Technology and war — Prichard exhibit explores link between technology, violence

The artificial killing machine exhibit at the Prichard Art Galery installed printing out reciepts every time an American drone strikes.

The inspiration and development of the Prichard Art Gallery’s latest exhibit, “Real and Implied,” did not arrive instantly.

“I had seen Suzanne’s photographs more than two years ago and was really taken. I started thinking ‘How do you put that in with something else?’” said Roger Rowley, director of the Prichard Art Gallery. “Then I saw ‘The Artificial Killing Machine’ and that notion of a different type of war, a way of minimizing what we are doing to soldiers, immediately I thought ‘OK, there is something there.’”

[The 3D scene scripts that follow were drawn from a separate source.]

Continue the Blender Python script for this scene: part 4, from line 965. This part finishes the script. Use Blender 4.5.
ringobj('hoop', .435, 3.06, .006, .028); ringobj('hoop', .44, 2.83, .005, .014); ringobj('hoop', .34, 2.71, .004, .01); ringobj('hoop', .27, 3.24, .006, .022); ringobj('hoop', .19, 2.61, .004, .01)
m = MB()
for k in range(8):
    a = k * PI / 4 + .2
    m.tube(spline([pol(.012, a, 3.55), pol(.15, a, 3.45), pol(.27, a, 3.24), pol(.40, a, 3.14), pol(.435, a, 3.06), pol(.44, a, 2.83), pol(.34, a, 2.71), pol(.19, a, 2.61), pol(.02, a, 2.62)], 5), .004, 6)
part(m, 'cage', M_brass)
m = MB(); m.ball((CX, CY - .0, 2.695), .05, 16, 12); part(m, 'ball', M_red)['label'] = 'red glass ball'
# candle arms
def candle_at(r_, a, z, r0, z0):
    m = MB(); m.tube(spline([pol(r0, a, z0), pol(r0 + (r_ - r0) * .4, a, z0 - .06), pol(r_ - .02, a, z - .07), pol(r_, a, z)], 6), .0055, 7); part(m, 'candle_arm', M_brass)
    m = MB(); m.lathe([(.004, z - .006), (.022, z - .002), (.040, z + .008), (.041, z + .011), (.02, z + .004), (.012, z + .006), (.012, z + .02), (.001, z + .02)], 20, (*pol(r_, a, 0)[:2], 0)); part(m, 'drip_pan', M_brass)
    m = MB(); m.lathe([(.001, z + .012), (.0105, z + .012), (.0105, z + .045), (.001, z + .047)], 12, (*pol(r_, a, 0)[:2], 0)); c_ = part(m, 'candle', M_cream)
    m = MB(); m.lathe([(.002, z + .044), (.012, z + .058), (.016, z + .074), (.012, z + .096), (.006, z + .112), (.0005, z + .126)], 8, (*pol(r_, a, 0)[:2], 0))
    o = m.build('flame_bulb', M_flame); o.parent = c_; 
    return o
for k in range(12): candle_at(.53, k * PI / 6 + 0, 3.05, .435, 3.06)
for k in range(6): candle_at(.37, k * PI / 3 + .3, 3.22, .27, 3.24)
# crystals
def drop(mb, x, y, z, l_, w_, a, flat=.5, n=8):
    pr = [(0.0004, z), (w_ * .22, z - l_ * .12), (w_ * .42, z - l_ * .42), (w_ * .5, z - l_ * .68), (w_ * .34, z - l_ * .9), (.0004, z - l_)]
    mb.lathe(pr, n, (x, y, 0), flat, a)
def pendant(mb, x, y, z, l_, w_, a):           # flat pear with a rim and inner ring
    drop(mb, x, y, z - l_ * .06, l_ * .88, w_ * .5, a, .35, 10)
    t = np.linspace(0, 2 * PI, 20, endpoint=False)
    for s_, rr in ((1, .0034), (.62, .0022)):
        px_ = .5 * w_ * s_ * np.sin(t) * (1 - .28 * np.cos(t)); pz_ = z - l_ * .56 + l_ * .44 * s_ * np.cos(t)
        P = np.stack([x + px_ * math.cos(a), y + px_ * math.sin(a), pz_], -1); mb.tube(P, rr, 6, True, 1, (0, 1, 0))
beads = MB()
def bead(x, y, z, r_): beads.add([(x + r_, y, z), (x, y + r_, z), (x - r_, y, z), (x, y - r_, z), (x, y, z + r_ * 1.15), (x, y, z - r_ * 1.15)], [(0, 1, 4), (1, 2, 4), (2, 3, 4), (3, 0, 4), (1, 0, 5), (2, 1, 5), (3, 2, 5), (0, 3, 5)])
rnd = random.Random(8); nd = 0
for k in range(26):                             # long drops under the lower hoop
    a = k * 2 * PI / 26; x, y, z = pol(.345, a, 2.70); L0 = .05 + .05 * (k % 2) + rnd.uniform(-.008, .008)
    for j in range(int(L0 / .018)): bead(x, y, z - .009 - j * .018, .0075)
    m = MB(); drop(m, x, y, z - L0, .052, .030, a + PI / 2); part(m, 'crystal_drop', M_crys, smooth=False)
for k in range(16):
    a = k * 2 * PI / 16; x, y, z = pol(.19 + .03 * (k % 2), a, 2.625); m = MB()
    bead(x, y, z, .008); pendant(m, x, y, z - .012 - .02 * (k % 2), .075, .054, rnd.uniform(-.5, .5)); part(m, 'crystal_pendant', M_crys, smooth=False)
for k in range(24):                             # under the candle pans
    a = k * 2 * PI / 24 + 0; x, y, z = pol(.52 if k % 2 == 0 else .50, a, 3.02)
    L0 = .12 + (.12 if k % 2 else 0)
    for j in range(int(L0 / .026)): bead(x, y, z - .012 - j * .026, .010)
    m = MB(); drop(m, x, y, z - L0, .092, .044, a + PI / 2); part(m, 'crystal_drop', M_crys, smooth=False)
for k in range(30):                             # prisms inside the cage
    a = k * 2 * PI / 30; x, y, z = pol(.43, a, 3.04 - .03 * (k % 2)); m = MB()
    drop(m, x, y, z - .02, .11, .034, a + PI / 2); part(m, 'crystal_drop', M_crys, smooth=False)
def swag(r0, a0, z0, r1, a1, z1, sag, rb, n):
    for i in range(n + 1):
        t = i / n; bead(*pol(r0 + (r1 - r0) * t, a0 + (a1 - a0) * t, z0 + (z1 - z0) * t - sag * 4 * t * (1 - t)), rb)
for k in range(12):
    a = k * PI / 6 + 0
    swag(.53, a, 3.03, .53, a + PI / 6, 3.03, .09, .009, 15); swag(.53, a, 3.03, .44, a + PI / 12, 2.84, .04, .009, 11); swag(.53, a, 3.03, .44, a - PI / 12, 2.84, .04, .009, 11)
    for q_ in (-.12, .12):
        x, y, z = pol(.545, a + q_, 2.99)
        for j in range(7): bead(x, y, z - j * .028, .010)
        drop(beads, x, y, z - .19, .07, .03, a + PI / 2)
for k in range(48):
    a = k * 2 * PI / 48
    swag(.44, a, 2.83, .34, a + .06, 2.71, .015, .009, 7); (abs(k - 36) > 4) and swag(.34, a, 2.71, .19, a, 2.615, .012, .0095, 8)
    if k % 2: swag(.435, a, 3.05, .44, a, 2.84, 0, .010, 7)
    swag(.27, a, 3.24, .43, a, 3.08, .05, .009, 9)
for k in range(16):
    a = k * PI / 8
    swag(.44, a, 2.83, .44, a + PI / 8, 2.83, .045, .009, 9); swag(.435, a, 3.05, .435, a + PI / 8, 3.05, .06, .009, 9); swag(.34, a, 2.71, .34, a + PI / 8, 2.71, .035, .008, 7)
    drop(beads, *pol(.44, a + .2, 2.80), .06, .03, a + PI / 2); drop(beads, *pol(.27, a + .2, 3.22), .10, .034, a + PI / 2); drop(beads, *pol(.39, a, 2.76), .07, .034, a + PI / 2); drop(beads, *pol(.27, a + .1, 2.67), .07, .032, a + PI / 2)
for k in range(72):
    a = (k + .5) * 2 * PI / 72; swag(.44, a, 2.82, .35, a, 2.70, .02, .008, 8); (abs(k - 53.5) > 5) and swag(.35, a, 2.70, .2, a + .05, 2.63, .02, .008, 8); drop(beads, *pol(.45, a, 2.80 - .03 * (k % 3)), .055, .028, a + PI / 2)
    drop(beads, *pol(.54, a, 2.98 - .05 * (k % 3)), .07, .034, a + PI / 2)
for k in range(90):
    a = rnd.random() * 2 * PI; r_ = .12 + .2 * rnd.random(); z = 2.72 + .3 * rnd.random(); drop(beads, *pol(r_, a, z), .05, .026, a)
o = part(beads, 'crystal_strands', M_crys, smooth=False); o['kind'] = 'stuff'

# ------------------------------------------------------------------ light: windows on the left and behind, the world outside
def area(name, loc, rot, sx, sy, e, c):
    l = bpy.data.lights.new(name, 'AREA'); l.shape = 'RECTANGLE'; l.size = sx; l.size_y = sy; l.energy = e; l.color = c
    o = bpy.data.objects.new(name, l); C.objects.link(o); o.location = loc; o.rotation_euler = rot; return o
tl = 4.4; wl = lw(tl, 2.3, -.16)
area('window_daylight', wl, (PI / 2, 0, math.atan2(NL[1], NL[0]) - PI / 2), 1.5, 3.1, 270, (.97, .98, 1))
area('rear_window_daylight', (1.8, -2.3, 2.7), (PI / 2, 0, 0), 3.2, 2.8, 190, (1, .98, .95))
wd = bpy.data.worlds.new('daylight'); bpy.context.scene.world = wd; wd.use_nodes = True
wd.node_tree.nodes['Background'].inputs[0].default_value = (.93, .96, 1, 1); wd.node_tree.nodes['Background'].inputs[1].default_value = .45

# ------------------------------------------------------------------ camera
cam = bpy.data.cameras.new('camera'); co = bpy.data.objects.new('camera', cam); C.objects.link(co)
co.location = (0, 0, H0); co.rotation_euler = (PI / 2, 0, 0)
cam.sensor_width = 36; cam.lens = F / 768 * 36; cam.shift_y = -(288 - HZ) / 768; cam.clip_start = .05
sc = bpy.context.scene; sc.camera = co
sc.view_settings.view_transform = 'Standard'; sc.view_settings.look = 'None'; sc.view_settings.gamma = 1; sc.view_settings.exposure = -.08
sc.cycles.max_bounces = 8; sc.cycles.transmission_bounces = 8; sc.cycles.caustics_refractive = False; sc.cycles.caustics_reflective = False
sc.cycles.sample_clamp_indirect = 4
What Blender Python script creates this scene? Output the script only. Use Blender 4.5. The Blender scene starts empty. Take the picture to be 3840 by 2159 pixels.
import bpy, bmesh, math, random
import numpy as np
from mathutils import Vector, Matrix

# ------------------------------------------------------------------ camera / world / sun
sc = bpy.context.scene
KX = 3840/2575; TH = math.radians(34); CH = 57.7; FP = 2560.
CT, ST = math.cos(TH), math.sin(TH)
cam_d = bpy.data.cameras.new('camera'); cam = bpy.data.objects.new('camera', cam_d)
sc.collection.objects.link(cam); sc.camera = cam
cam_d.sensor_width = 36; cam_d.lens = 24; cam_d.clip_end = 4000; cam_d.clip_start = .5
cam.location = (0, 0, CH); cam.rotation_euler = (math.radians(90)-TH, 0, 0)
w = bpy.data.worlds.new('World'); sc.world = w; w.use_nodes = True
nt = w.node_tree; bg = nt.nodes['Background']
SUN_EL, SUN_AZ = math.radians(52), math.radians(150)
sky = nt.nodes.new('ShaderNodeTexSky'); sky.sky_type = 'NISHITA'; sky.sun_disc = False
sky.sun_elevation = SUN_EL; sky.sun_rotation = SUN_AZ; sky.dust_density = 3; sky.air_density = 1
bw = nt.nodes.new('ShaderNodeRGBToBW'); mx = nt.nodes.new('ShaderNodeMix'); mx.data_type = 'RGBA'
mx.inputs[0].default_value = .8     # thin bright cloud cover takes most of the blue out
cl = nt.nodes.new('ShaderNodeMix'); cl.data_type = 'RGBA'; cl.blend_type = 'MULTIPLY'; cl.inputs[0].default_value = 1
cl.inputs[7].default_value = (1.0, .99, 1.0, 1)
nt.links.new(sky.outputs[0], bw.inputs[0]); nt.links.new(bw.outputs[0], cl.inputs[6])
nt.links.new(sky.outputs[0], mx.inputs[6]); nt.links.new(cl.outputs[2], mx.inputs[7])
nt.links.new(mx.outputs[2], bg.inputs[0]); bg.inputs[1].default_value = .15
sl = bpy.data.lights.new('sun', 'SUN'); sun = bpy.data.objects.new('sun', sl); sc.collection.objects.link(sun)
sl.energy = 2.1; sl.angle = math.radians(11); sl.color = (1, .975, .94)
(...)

“Real and Implied” features four main exhibits covering the subjects of war and technology. Visitors of the gallery are first introduced to a looping video of dance group ELEVENPLAY + Rhizomatiks Research’s “24 Drones,” which portrays several dancers choreographed together with an army of aerial drones.

“For me that’s kinda like a setup,” Rowley said. “It’s kind of wonderful, awe inspiring and elegant.”

Though he said he believes visitors will also find the video powerful, he said he finds an ostensible presence of danger within the production.

“Immediately there is some sense of danger, some sense that something could go wrong between the dancers and the flying drones. There is a sense of an edge to it,” he said. “To me, that sets up the notion that we think of technology as a remote thing … how you proceed through the exhibit brings the potential danger of technology into sharper focus.”

Following the video, visitors are shown Jonathan Moore’s “Artificial Killing Machine,” an installation of several toy cap guns rigged to a computer monitoring all U.S. global drone strikes. When a strike is reported, one of the cap guns fires and a “receipt” detailing the strikes targets and estimated casualties is printed.

“Now we are talking about drones, but in a very different context,” Rowley said. “Yet there is still a feeling of the technology being very remote. There’s no threat of a bomb strike happening across the street in Moscow, it’s nothing that impacts our lives.”

After “Artificial Killing Machine,” gallery attendees head upstairs to take in Rosemarie Fiore’s “Gunflake Series,” a series of gun rubbings configured in the shape of snowflakes.

Fiore conceived the idea for snowflake-shaped gun rubbing after the terrorist attacks of 9/11 that shook her native home, New York City. In retrospect, she sees the rubbing as a reflection of the anxiety she felt following the attacks, especially given that she was away from New York studying art in New Mexico, she said.

“I was away from my community, thinking about war and terrorism,” Fiore said. “I went to a local gunshop in Roswell, New Mexico, and borrowed some guns for the rubbings. It became a peaceful object over a violent object.”

Although now the correlation between the rubbings and the collective nation-wide paranoia following 9/11 is obvious, at the time it did not occur to Fiore where her inspiration for the rubbings came from.

“When I was making the rubbings I didn’t realize I was making something related to the war,” she said. “I was away from my community. I was too close to understand why I was doing it. It wasn’t until further self-reflection that I understood it’s inspiration.”

The last piece of the exhibit, Suzanne Opton’s “Soldier” series, depicts Iraq and Afghanistan war veterans laying their heads down on a table in massive photographic prints. The series is meant to offer an intimate portrait of the effects of war on those that fight.

Rowley feels that the portraits do an incredible job of portraying the soldiers in an often unseen light. The high-resolution images reveal details often hidden, such as hints of acne testifying to the youth of those sent to fight overseas.

“It’s the soldiers that get sent off to fight the war. We got generals and presidents making decisions remotely about these things,” he said. “The trickle down effect is that we are sending out these individuals who have to do whatever strategy and tactics we say. They bear the history of that in the expressions you see in those pictures.”

Rowley said the correlation between remote decision making and its effects on real people is what tied the exhibit together.

“Real and Implied” can be viewed until Jan. 28, 2017.